Friday, April 20, 2012

Inspiration is Where You Find It


Does any writer like the "where do you get your ideas?" question? I don't. Luckily, I don't get asked that very often but lately I have discovered a terrific source of inspiration and I thought it would be of interest to you, my fellow writers, and maybe it will provide a compact answer when some knucklehead brings up your ideas over cocktails.

When you write thrillers (as I do), it is important to have either experienced thrilling things, know of thrilling things, or to be able to make things that are not thrilling into things that are. A scan of the daily news can, usually, produce material for at least one decent thriller depending on your imagination (Michael Newton made the same point in How to Write Action Adventure Novels). One thing that helps one's skill in using the day's events for story fodder is learning how other writers do it, and the best source of this sort--for me--is a coffee table book called JAMES BOND: THE LEGACY by John Cork and Bruce Scivally. This huge tome covers the entire history of the first 20 James Bond movies and even gives a few pages worth of mention to a chap named Ian Fleming who wrote the original novels (which are better than the movies, but that's another article for another forum).

Throughout the book, you read not only how the movies were made and the behind-the-scenes machinations that took place, but you get an insight into what was happening in the world at the time, politically, socially, etc., and how some of those events made it into the writer's room and eventually into the Bond movie scripts and how those events were molded and shaped to fit the final version of the films. It has made me reconsider how I look at current and historical events and how I might use those to my own advantage.

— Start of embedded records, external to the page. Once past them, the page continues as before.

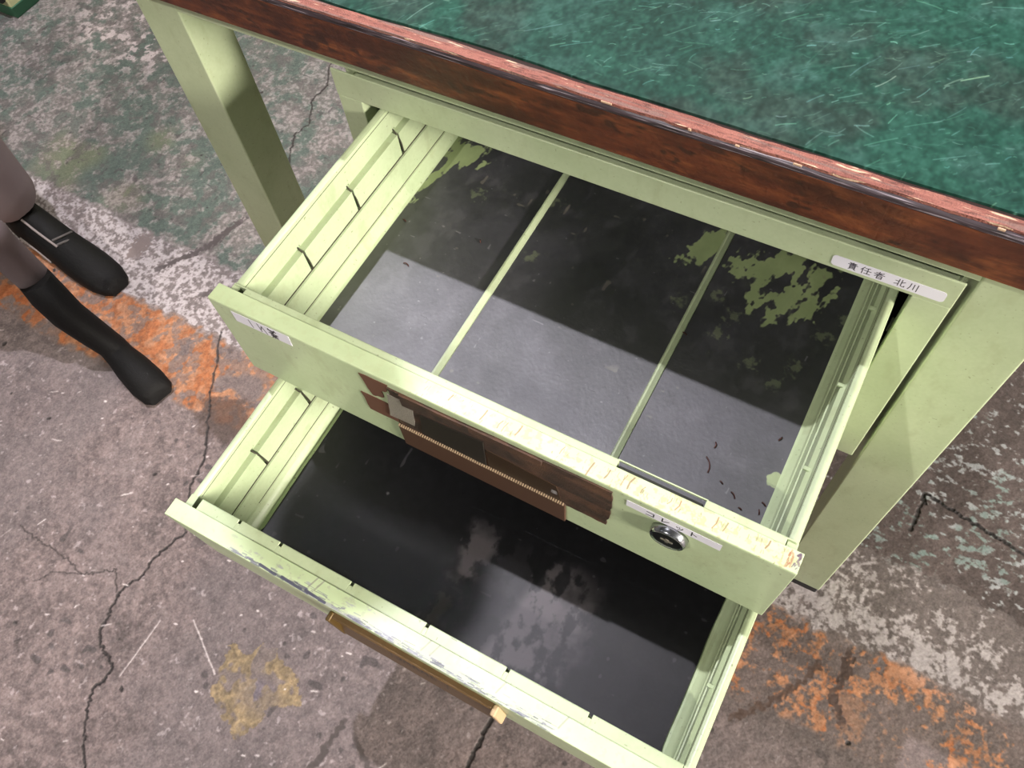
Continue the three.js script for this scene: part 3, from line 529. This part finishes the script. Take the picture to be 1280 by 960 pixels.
/* upper drawer */
const D1 = { ft: 0.6429, fb: 0.533, fl: -0.2392, fr: 0.2396, zf: 0.2282, zr: 0.2130, zi: 0.2066, yr: 0.6385, wl: -0.2302, wr: 0.2347, yb: 0.5392, rot: [0.0101, 0.0032, -0.0189], zback: -0.24 };
const { d: drawer1, put: put1 } = makeDrawer(1, D1);
{
  // bottom: green sheet under worn black coating
  const x0 = -0.2095, x1 = 0.2140, z0 = -0.24, z1 = 0.2066;
  const patches = [[0.160, -0.042, 0.028, 0.024], [0.135, -0.066, 0.032, 0.022], [0.158, -0.078, 0.03, 0.014], [0.075, -0.07, 0.012, 0.024], [-0.188, -0.072, 0.022, 0.016], [-0.2075, -0.02, 0.006, 0.05], [0.211, 0.124, 0.006, 0.006]];
  const spots = [[0.076, -0.001], [0.214, -0.046], [0.203, -0.019], [0.156, 0.033], [0.178, 0.042], [-0.079, -0.051], [-0.067, 0.015], [0.103, -0.018], [0.118, 0.015], [0.123, -0.006], [0.19, 0.02], [-0.15, -0.03]];
  const t = dataTex(1024, 1080, (u, v) => {
    const x = lerp(x0, x1, u), z = lerp(z0, z1, v);
    const a = fbm(x * 16, z * 16, 4), b = fbm(x * 60 + 8, z * 40, 4), c0 = fbm(x * 200, z * 200, 2), st = fbm(x * 100 + z * 24 + 4, z * 34 - x * 8, 4);
    let c = mix3([32, 32, 38], [50, 49, 57], sstep(0.35, 0.65, a)); c = [c[0] + (c0 - 0.5) * 12, c[1] + (c0 - 0.5) * 12, c[2] + (c0 - 0.5) * 12];
    c = mix3(c, [86, 83, 90], sstep(0.52, 0.74, b) * 0.4);
    c = mix3(c, [150, 146, 150], sstep(0.955, 0.98, vnoise(x * 210, z * 210)) * 0.5);
    let g = 0; for (const [px, pz, rx, rz] of patches) { const q = Math.hypot((x - px + (z - pz) * 0.25) / rx, (z - pz) / rz) + (st - 0.5) * 2.4 + (b - 0.5) * 1.2 + (c0 - 0.5) * 0.9; g = Math.max(g, sstep(1.10, 0.80, q)); }
    for (const [px, pz] of spots) { const q = Math.hypot((x - px) / 0.008, (z - pz) / 0.008) + (fbm(x * 240, z * 240, 3) - 0.5) * 2.6 + (c0 - 0.5) * 1.2; g = Math.max(g, sstep(1.0, 0.2, q) * 0.45); }
    c = mix3(c, [150 + (b - 0.5) * 34, 166 + (b - 0.5) * 34, 114 + (b - 0.5) * 28], g * 0.9);
    c = mix3(c, [128, 120, 106], sstep(0.92, 0.96, vnoise(x * 110 + 40, z * 110)) * sstep(0.5, 0.6, vnoise(x * 20, z * 20 + 9)) * 0.5);
    return c;
  });
  const rg = dataTex(512, 512, (u, v) => { const n = 132 + (fbm(u * 9, v * 9, 4) - 0.5) * 50; return [n, n, n]; }, false);
  const g = box(x0, x1, 0.5380, 0.5392, z0, z1, 0); fitUV(g, 0, 2, x0, x1, z0, z1);
  put1('bottom', g, phys({ map: t, ior: 2.0, roughness: 1.0, roughnessMap: rg, bumpMap: rep(bumpFine, 0.4), bumpScale: 0.0001 }), 'black worn drawer bottom with green showing through');
  for (const x of [-0.0835, 0.0888]) put1('divider', alongZ([[x - 0.0034, 0.5390], [x + 0.0034, 0.5390], [x + 0.0031, 0.5406], [x - 0.0006, 0.5434], [x - 0.0022, 0.5434], [x - 0.0034, 0.5412]], z0 + 0.001, z1), GREEN, 'low green ridge dividing the drawer bottom');
  // stickers on the front
  const F = D1.zf;
  const lt = labelTex(512, 110, (q) => { write(q, 'ma', 140, 10, 50, 90, 8); write(q, 'mb', 215, 10, 80, 90, 9); write(q, 'mc', 310, 8, 90, 94, 11); });
  const l1 = slabXY([[-0.2176, 0.6230], [-0.1612, 0.6252], [-0.1600, 0.6398], [-0.2175, 0.6372]], F + 0.0001, F + 0.0004); fitUV(l1, 0, 1, -0.2176, -0.160, 0.6230, 0.6390);
  put1('label_sticker', l1, std({ map: lt, roughness: 0.5 }), 'white sticker at the left end of the front');
  const rt = labelTex(1024, 150, (q) => { [['ko', 205], ['re', 360], ['tsu', 520], ['to', 670]].forEach(([k, x]) => write(q, k, x, 22, 120, 106, 15)); });
  const l2 = slabXY([[0.1236, 0.6250], [0.1919, 0.6226], [0.1919, 0.6335], [0.1236, 0.6348]], F + 0.0001, F + 0.0004); fitUV(l2, 0, 1, 0.1236, 0.1919, 0.6236, 0.6344);
  put1('label_sticker', l2, std({ map: rt, roughness: 0.5 }), 'white sticker reading collet in Japanese, above the lock');
  // cylinder lock
  const L = [0.1575, 0.6105], lk = [];
  const c1 = lathe([[0, 0.0], [0.0138, 0.0], [0.0139, 0.002], [0.0132, 0.0052], [0.0122, 0.0064], [0.0114, 0.0064], [0.0108, 0.0054], [0, 0.0054]], 48); c1.rotateX(Math.PI / 2); c1.translate(L[0], L[1], F); lk.push(c1);
  put1('lock', lk, CHROME, 'round chrome cylinder lock');
  put1('slot_shade_box', box(0.1085, 0.1705, 0.598, 0.636, D1.zi + 0.0016, F - 0.0022, 0.001), std({ color: 0x23251a, roughness: 0.7 }), 'dark box added for the shade inside the slot');  // dark filler stands for the shade inside the slot
  const c2 = lathe([[0, 0.0060], [0.0103, 0.0060], [0.0107, 0.0054], [0.0107, 0.0040]], 40); c2.rotateX(Math.PI / 2); c2.translate(L[0], L[1], F); put1('lock_core', c2, std({ color: 0x2a2a2c, roughness: 0.3, metalness: 0.8 }));
  const kg = [box(L[0] - 0.0045, L[0] + 0.0045, L[1] - 0.0011, L[1] + 0.0011, F + 0.0059, F + 0.0066, 0.0002), box(L[0] - 0.0012, L[0] + 0.0012, L[1] - 0.0032, L[1] + 0.0032, F + 0.0059, F + 0.0065, 0.0002)];
  put1('keyhole', kg, std({ color: 0xb8b2a4, roughness: 0.35, metalness: 0.9 }));
  put1('scratch_mark', [tube([[0.1585, 0.5945, F + 0.0002], [0.1600, 0.5920, F + 0.0003], [0.1592, 0.5888, F + 0.0002]], 0.0007, 8, 5)], RUSTPAINT);
  // remains of the torn off handle
  const brown = dataTex(768, 384, (u, v) => {
    const x = u * 0.22, y = v * 0.1, a = fbm(x * 40, y * 60, 4), b = fbm(x * 40, y * 120, 4), c0 = fbm(x * 160, y * 160, 2);
    let c = mix3([50, 34, 26], [78, 52, 38], sstep(0.3, 0.7, a)); c = mix3(c, [112, 76, 46], sstep(0.54, 0.72, b) * 0.22);
    c = mix3(c, [28, 24, 22], sstep(0.62, 0.74, fbm(x * 30 + 9, y * 40, 3)) * 0.5); return [c[0] + (c0 - 0.5) * 22, c[1] + (c0 - 0.5) * 18, c[2] + (c0 - 0.5) * 16];
  });
  const bt = brown.clone(); bt.repeat.set(1 / 0.22, 1 / 0.1); bt.needsUpdate = true;
  const BROWN = std({ map: bt, roughness: 0.7, bumpMap: rep(bumpFine, 0.05), bumpScale: 0.0004 }), REDBROWN = std({ color: 0x5d3a2c, roughness: 0.7 });
  const jag = (P, n = 4, amp = 0.0016) => { const o = []; P.forEach((p, i) => { const q = P[(i + 1) % P.length]; for (let s = 0; s < n; s++) o.push([lerp(p[0], q[0], s / n) + (s ? (rnd() - 0.5) * amp : 0), lerp(p[1], q[1], s / n) + (s ? (rnd() - 0.5) * amp : 0)]); }); return o; };
  put1('handle_residue', slabXY(jag([[-0.0965, 0.6345], [-0.0700, 0.6360], [-0.0725, 0.625], [-0.0790, 0.619], [-0.0790, 0.610], [-0.0905, 0.6040]]), F, F + 0.0006), REDBROWN, 'torn reddish brown glue patch');
  put1('handle_residue', slabXY(jag([[-0.1035, 0.5996], [-0.0735, 0.5998], [-0.0725, 0.5715], [-0.1010, 0.5716]]), F, F + 0.0007), REDBROWN, 'reddish brown glue patch');
  put1('handle_backing', slabXY(jag([[-0.0705, 0.6330], [0.1130, 0.6365], [0.1132, 0.598], [0.1110, 0.5690], [0.0786, 0.5692], [-0.0710, 0.5700]], 8, 0.0014), F, F + 0.0012), BROWN, 'brown backing left by the torn off handle');
  put1('handle_backing', slabXY(jag([[-0.060, 0.6330], [0.060, 0.6362], [0.058, 0.6262], [0.012, 0.6250], [-0.060, 0.6160]], 6, 0.001), F + 0.0012, F + 0.0026), BROWN);
  put1('dark_insert', slabXY([[-0.0450, 0.6125], [0.0105, 0.6185], [0.0090, 0.5745], [-0.0490, 0.5770]], F + 0.0012, F + 0.0024), std({ color: 0x2b2723, roughness: 0.35 }), 'dark plastic card in the old handle recess');
  put1('dark_insert', slabXY([[0.0120, 0.6060], [0.0700, 0.6000], [0.0740, 0.5745], [0.0110, 0.5745]], F + 0.0012, F + 0.0018), std({ color: 0x37291e, roughness: 0.32 }));
  put1('handle_strip', box(-0.0735, 0.0772, 0.5345, 0.5712, F, F + 0.0026, 0.0008), std({ color: 0x4a3226, roughness: 0.55 }), 'flat brown lower strip of the old handle');
  const teeth = []; for (let i = 0; i < 74; i++) { const x = -0.0725 + i * 0.00202; teeth.push(box(x, x + 0.0012, 0.5706, 0.5724, F + 0.0012, F + 0.0034, 0.0002)); }
  put1('serrated_edge', teeth, std({ color: 0xa08a70, roughness: 0.6 }), 'pale serrated edge along the strip');
  put1('tape', slabXY(jag([[-0.0725, 0.6235], [-0.0495, 0.6235], [-0.0555, 0.5835], [-0.0790, 0.5815]], 4, 0.001), F + 0.0013, F + 0.0018), std({ color: 0x9c958c, roughness: 0.4, metalness: 0.4, bumpMap: rep(bumpFine, 0.06), bumpScale: 0.0012 }), 'crinkled silver tape');
  put1('tape', slabXY(jag([[0.0660, 0.5905], [0.0705, 0.5905], [0.0705, 0.5835], [0.0655, 0.5835]], 2, 0.0006), F + 0.0013, F + 0.0018), std({ color: 0xb8b2b2, roughness: 0.6 }));
}

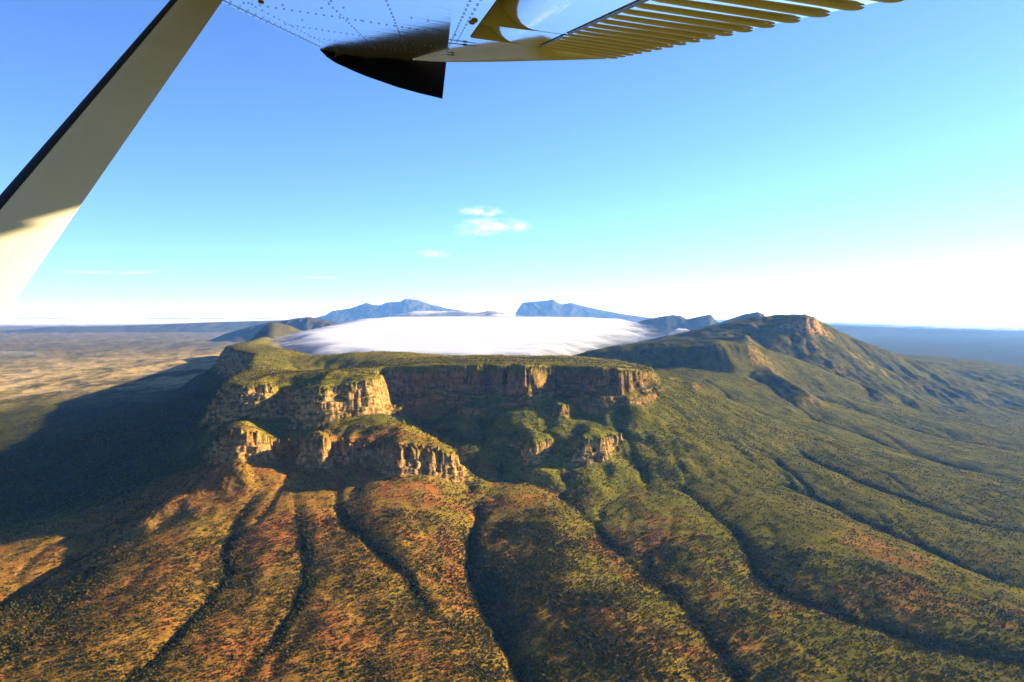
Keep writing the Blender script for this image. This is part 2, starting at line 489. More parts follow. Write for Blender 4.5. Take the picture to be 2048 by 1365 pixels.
def lift_ridges(x, y):
    up = np.zeros(x.shape)
    for q, amp, wid in RID:
        R = wid * 4
        m = (x > q[:, 0].min() - R) & (x < q[:, 0].max() + R) & (y > q[:, 1].min() - R) & (y < q[:, 1].max() + R)
        X = x[m] + 16 * fbm(x[m], y[m], 80, 3, 171)
        Y = y[m] + 16 * fbm(x[m], y[m], 80, 3, 175)
        best = np.full(X.shape, 1e12)
        for i in range(len(q) - 1):
            a, b = q[i], q[i + 1]
            dx, dy = b - a
            t = np.clip(((X - a[0]) * dx + (Y - a[1]) * dy) / (dx * dx + dy * dy + 1e-9), 0, 1)
            best = np.minimum(best, (X - a[0] - t * dx) ** 2 + (Y - a[1] - t * dy) ** 2)
        d = np.sqrt(best)
        up[m] = np.maximum(up[m], amp * (0.6 * np.exp(-d / wid) + 0.4 * np.exp(-(d / wid) ** 2)))
    return up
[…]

Some examples: Dr. No, about a madman's plan to alter the course of U.S. rocket launches, used the Cuban Missile Crisis as a springboard. You Only Live Twice used the space race as a backdrop. Goldfinger took advantage of developing technology (the infamous laser cutter being a prime example and Bond's DB5 another). The energy crisis of the 1970s played a heavy role in The Man with the Golden Gun. Diplomatic efforts to maintain the balance of world power between the U.S. and Soviet Union in the '80s influenced For Your Eyes Only. Nuclear expansion, disarmament, and fears of Soviet aggression in Europe fueled the story behind Octopussy.  Of course, nothing overtly political ever made it into the movies which is a skill in and of itself. All we saw was an exciting story taking place in exotic locations, fantastic and silly in some cases, but anchored somewhere north of reality.


I am currently writing a series called The Rogue Gentleman, about a globe-trotting adventurer named Steve Dane who rights wrongs wherever he finds them, and to say he wasn't partially inspired by Bond would be a lie. Steve Dane is very much inspired by our British friend, and by other literary heroes such as Simon Templar. I have quite a career planned for Mr. Dane and seeing how the Bond writers worked has opened the door to ideas I had not previously thought would work, and highlighted events that I either did not know of at the time or was too young (or not alive!) to remember. With a few changes here and there I can not only mine the past but the present as well and turn out stories that will be worth reading for years to come. Perhaps a melding of the two will give me a glimpse into the future and I can use those ideas to produce some real surprises.